ART lovers can go with the flow at a Plymouth gallery where Jenny Beavan's new exhibition demonstrates her fascination with water.

The ceramicist from Cornwall explores geological interaction in Water At Work at 45 Southside in the Barbican.

Jenny is an internationally known artist who works closely with the materials which are found near her home on Bodmin Moor.

"Water saturates, shifts, seeps, explores, exploits, distracts, destroys, manoeuvres, penetrates, mixes, grades, attacks, finds a way, a path, a passage, dislodges, surrounds, circulates, gravitates, yet can be drawn upwards to form clouds," she wrote in a diary kept during an artistic residency with china clay firm Imerys.

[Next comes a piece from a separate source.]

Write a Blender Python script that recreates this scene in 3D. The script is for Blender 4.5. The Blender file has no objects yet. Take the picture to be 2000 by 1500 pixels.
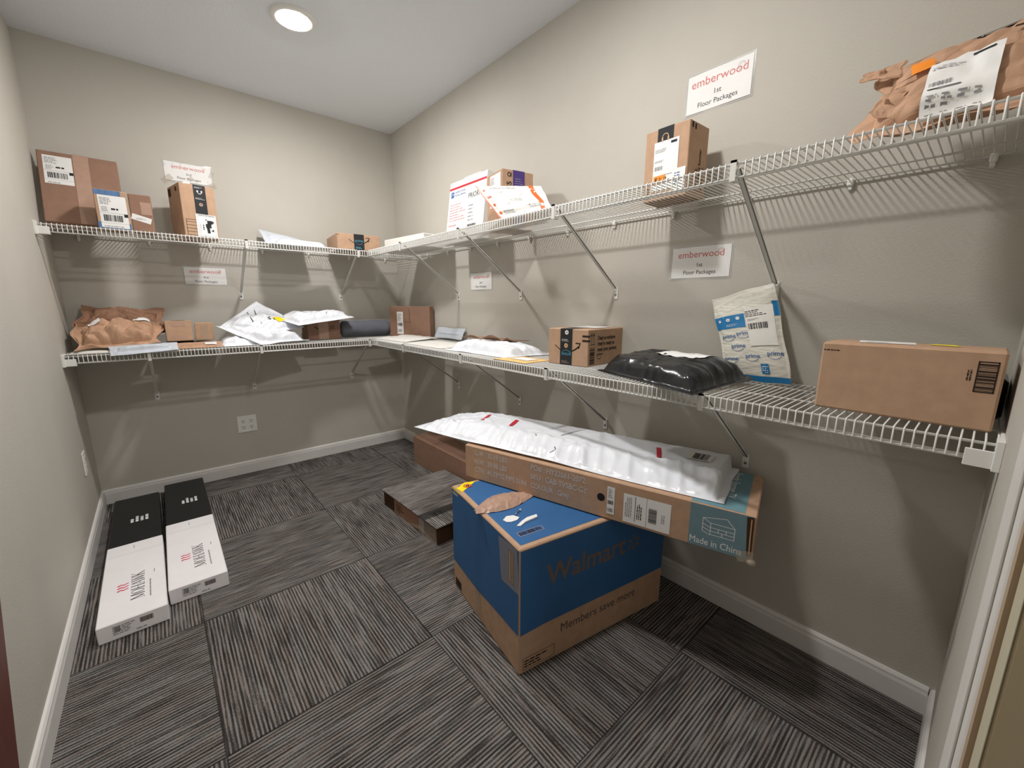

Jenny works the pieces in much the same way as water acts on minerals and rocks.

She makes cracks and cavities by adding combustible and non-combustible material, often intending to destabilise and create change.

Then fluxing agents such as feldspar and glass are used for contrast and effect and to stabilise the structure.

Jenny works mainly in porcelains and local china clay, chosen for their ability to create effects such as enhanced colour.

Her aim is to portray the 'nature' of porcelain and water as they defy unnatural pressures to be tamed.

Water At Work runs from Sunday, March 14, to Saturday, April 17. The gallery is open 10am to 5.30pm daily (01752 224974, www.45southside.co.uk).